Around him were the other prisoners. Several men stood guard over them, but the other infantrymen went over to the edge of the clearing and, like the prisoners, stretched in the thick grass. For captors as well as prisoners it was a moment of peace. The tautness could go out of muscles, the eyes could shut. You could imagine anything while lying in the tall grass of a Normandy clearing, even the impossible like maybe it wasn't Normandy at all, but the tall grass of the Susquehanna Valley. The inhumanly flat expression went out of faces. The sound of gunfire and of the artillery overhead seemed odd suddenly, and Weihl, the boy from Detroit who had captured two men by himself a little while before and had marched them down a muddy road with his finger tight on the trigger of his rifle, said wonderingly: " Will somebody tell me the sense in this business?'' Nobody answered him. One or two men had already dozed off.
In a little while, as soon as the MPs came to take the prisoners down the line, the men who had captured them would be going back to the front, but that little while was full of long, big, juicy minutes. The choice of relaxations in front of the men was unlimited: they could wash, shave, talk, or go to sleep in the sun. Two bearded, grimy characters, who hadn't slept for three days, wavered between sleep and a shave, and ended up with a bath and a shave out of a helmet. Another man got his shoes and stockings off and flexed his toes, and his mouth curved up in a big, slow grin.
Sgt. Meadows and Pfc. Melvin E. Preston, of Richmond, Calif., a good-looking lad through the streaks of mud along his jaws, talked about this morning's fighting and their weapons as against the enemy's. They didn't think much of the German machinegun pistol, nor of the German sharp-shooting in this vicinity. They thought the machinegun pistol was inaccurate after a few rounds and the barrel burned out too quickly. Our fragmentation and phosphorus grenades were very good, but Meadows said in his soft voice that he didn't give a damn for our concussion grenade. Only last night he had come on a German doing his duty under a tree and had thrown a concussion grenade straight at the man. The German, Meadows said, flew into the air after the explosion, but came down running and took off through the woods while pulling his pants up.
“But their 88s,” said Preston, “that thing scares (the) hell out of you. Anyway, our 81 scares (the) hell out of them."
The minutes were ticking away. Soon they'd be back in action? Though none of them would have said he was anxious for the action, still they all fretted in the way of soldiers who are separated from their company and know that they should be with it. They hated the front, but that aggregate known as the company was up there and they had to find the company and that was all there was to it.
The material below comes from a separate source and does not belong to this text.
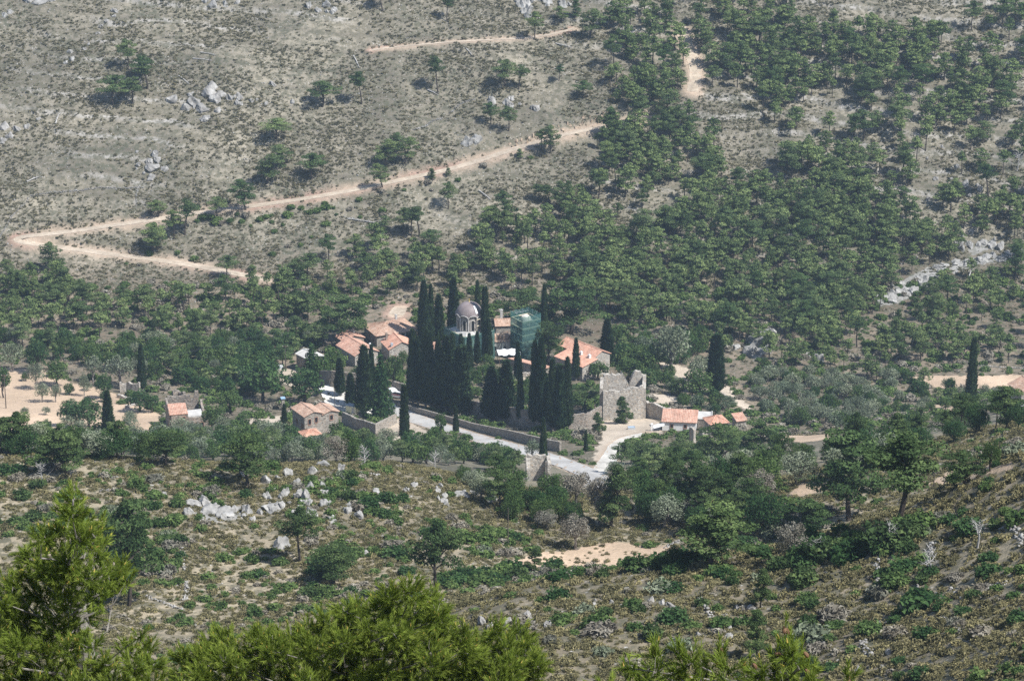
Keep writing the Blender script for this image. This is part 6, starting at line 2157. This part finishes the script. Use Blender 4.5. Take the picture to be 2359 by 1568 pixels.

An MP Captain came into the clearing and said there would soon be vehicles for the prisoners. The captain and Preston the infantry Pfc. got into a discussion about front-line action. Preston's platoon leader had been killed the day before while advancing over open ground and Preston said angrily that his lieutenant had been a brave man but was he a good soldier, advancing over open ground like that ? Was he supposed to follow the lieutenant, even if he knew for sure they wouldn't get anywhere except killed?
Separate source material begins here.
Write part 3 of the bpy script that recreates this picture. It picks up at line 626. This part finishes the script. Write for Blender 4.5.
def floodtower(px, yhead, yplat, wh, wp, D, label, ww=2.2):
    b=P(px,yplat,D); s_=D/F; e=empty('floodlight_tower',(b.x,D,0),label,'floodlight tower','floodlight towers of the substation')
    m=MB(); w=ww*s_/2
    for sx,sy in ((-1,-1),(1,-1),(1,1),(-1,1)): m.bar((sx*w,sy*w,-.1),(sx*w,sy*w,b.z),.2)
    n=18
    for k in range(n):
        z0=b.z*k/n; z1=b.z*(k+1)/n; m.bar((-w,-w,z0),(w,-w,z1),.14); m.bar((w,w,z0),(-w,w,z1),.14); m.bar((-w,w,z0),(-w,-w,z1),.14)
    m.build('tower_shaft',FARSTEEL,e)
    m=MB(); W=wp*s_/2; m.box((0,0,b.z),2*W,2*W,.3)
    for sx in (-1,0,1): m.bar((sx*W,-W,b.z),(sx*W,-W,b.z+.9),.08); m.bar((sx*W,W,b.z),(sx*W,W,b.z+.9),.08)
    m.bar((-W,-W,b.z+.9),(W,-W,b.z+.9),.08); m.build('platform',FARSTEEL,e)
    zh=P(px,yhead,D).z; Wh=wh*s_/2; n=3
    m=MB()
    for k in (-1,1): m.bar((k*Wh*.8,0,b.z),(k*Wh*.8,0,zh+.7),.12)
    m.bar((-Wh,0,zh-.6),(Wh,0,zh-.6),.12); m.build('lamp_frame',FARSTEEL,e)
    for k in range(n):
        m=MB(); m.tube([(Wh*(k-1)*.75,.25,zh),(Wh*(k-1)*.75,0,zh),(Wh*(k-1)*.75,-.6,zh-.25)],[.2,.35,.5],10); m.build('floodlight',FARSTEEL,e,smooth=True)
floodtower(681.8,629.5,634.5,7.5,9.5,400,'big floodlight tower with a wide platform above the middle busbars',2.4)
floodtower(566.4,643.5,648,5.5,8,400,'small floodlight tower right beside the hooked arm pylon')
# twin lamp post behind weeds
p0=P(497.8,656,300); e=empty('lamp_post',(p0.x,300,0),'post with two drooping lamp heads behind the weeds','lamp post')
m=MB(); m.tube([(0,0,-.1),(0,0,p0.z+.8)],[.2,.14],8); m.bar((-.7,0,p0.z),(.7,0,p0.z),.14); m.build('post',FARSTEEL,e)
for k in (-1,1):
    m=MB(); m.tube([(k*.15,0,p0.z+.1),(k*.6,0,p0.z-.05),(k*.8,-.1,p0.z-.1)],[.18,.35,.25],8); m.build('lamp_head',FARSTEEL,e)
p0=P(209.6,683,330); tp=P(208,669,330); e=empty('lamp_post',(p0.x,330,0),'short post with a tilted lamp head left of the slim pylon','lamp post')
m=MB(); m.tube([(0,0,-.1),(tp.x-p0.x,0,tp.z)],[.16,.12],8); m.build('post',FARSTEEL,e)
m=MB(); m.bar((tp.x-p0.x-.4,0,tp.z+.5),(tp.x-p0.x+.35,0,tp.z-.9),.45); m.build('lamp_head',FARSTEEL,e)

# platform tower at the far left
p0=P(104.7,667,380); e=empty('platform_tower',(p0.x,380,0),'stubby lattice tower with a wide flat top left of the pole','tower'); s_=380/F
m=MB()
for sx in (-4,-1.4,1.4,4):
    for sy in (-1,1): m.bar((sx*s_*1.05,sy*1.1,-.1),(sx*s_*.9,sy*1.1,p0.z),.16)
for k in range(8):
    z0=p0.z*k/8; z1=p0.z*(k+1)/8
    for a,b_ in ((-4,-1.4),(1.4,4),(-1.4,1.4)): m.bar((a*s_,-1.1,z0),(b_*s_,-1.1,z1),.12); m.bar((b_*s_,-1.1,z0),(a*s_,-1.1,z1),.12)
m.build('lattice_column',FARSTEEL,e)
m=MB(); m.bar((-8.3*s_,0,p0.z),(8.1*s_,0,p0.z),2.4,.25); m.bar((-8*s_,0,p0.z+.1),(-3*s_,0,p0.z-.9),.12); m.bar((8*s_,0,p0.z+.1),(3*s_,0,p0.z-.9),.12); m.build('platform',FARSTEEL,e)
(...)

The MP Captain, whose name was Louis Sohn, Jr., and who hails from Atlanta, Ga., had been an infantry officer and didn't agree with Preston. "You have to advance," said the captain. "You have to make the Jerry understand that you'll keep coming in. Otherwise everything piles up, your materiel, your men, are all piled up all the way into the rear.I know that you're the guy who has to do it and I'm the guy who's talking, but I know that you have to advance. Your lieutenant was right and you weren't."
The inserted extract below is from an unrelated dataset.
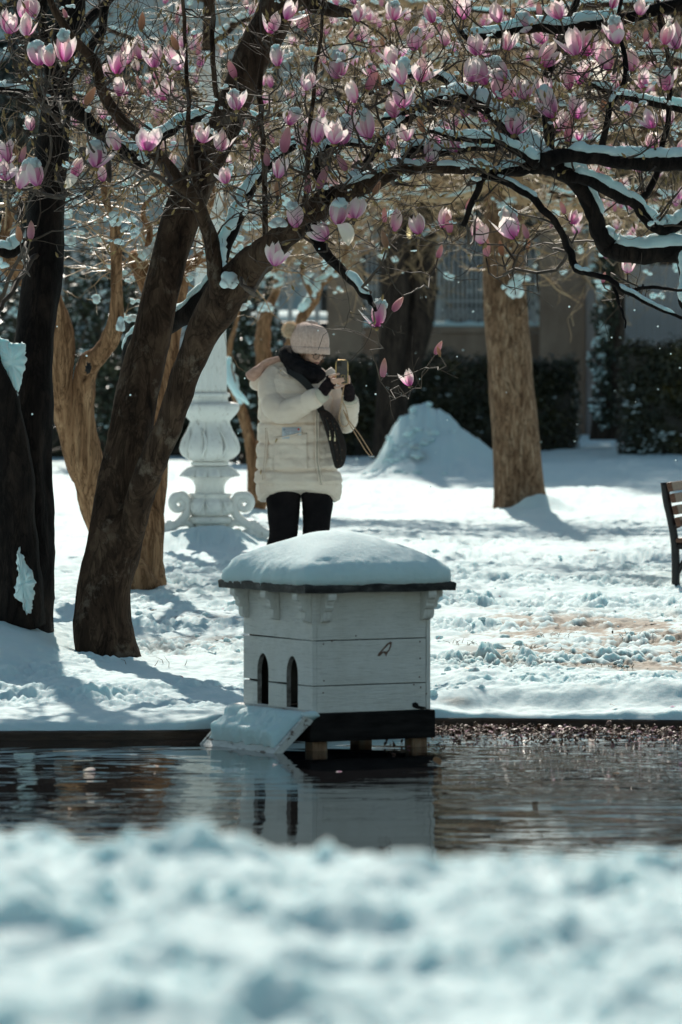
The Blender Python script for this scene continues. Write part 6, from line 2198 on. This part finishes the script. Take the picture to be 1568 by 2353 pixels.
for pts in ([L(791, 884, -0.375), L(783, 935, -0.36), L(780, 960, -0.355), L(787, 978, -0.35), L(799, 974, -0.35), L(801, 962, -0.355), L(794, 935, -0.36), L(786, 915, -0.365), L(791, 884, -0.37)],
            [L(789, 940, -0.36), L(801, 968, -0.362), L(820, 1000, -0.36), L(838, 1030, -0.36), L(849, 1044, -0.36)],
            [L(792, 945, -0.355), L(803, 966, -0.355), L(826, 996, -0.355), L(845, 1026, -0.355), L(856, 1044, -0.355)]):
    q = MB(); q.tube([iv @ p for p in cordp(pts)], 0.0036, 7); q.obj('wrist_cord', cord, phone)
q = MB(); q.tube([iv @ (PB + L(847, 1046, -0.358) - PL), iv @ (PB + L(860, 1046, -0.358) - PL)], 0.006, 10); q.obj('cord_clip', mk('steel', (0.5, 0.5, 0.5), None, 5, 0.25, metal=1), phone)

bag = empty('shoulder_bag', PB + L(770, 1010, -0.20), 0, label='dark half-moon shoulder bag on a black strap against the cream coat', cat='bag')
BL = L(770, 1010, -0.20)
out_b = [(733, 940), (747, 940), (762, 950), (776, 970), (785, 990), (792, 1008), (796, 1026), (795, 1048), (790, 1066), (783, 1073), (773, 1074), (768, 1064), (762, 1040), (755, 1010), (746, 980), (738, 958)]
pp = catmull(out_b + [out_b[0]], 3)[:-1]
cx_, cy_ = 770, 1010
rings = []
for k, y in ((0.90, -0.055), (0.985, -0.040), (1.0, -0.02), (1.0, 0.035), (0.96, 0.055)):
    rings.append([L(cx_ + (u - cx_) * k, cy_ + (v - cy_) * k, -0.20 + y) - BL for u, v in pp])
q = MB(); q.loft(rings); q.obj('bag_body', M['bagm'], bag)
q = MB(); q.tube([L(cx_ + (u - cx_) * 0.985, cy_ + (v - cy_) * 0.985, -0.20 - 0.042) - BL for u, v in pp + [pp[0]]], 0.0035, 6, cap=False); q.obj('piping', M['boot'], bag)
for pts in ([(748, 958), (756, 985), (764, 1020), (770, 1050), (774, 1068)], [(762, 962), (772, 990), (780, 1020), (784, 1050), (783, 1066)]):
    q = MB(); q.tube([L(u, v, -0.258) - BL for u, v in catmull(pts, 4)], 0.0038, 6); q.obj('zip', M['boot'], bag)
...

“I'll go somewhere but you've got to feel it'll get you somewhere," said Preston stubbornly. “I want to know that it gets something, that's all.”
There was the sudden whining of the 88s overhead. Everybody dived into ditches and foxholes, everybody, that is, except the prisoners and their guards, who stayed in the middle of the clearing, flat on their stomachs. You could hear that strange whining sound, like a huge mosquito around your ear, and you could only lie there and hope the big mosquito wouldn't bite you with his big steel bite, and then the whining died away and up popped Capt. Sohn and called to Preston in the next foxhole: “You have to advance, that's all.”
"I want to know that it means something, not only getting killed but something gained at the same time," said Preston.
The infantrymen who had brought the prisoners in were ready to go back to the line. Some more prisoners were brought in, two very frightened young French lads who had been found around the front. The boys talked very rapidly to the interrogator-sergeant. "I guess you might as well bring them down too," he said to an MP. "After all, they do live in this country and they say they had friends up there and were visiting their friends.''
The soldiers stared non-committally at the young Frenchmen. A young Yugoslav prisoner, at last found somebody who could talk his language and explained that when he got home he would kill Germans. By the way he swung his arms, the idea seemed to be that he wanted to hunt and kill Germans every day and twice on Sundays and that this was all he wanted to do. But this didn't excite the infantrymen, either. Neither the languages nor the statements nor the geography meant anything to them; all they knew was that they were in the line and they had to find their company.
The soldiers who were sleeping got up and rubbed their eyes. Only a boy from New Jersey, a boy called "Jersey,'' kept lying on the ground. He said, " When you're on your feet and fighting you don't even know what it is to be tired. You never think of it. The minute you lie down you can't get up any more. How much longer are they gonna keep us in the line?"
“I reckon a few more days," said Sgt. Meadows.
"I wonder if I'll live that long," said Jersey. And he said it without gloom and without worry, but only in a tone of speculation—the way you might wonder if your horse was going to win that afternoon.
“Well, let's get back," said Preston. “Our boys are moving up and we don't know where to find them.”
“Just a couple of seconds more," said Jersey.
He lay there in the grass, tired but alive. He was a trained, toughened young soldier from New Jersey, resting in the thick grass: And his friends stood around him, giving him a few seconds more in the sun before they went back to the line.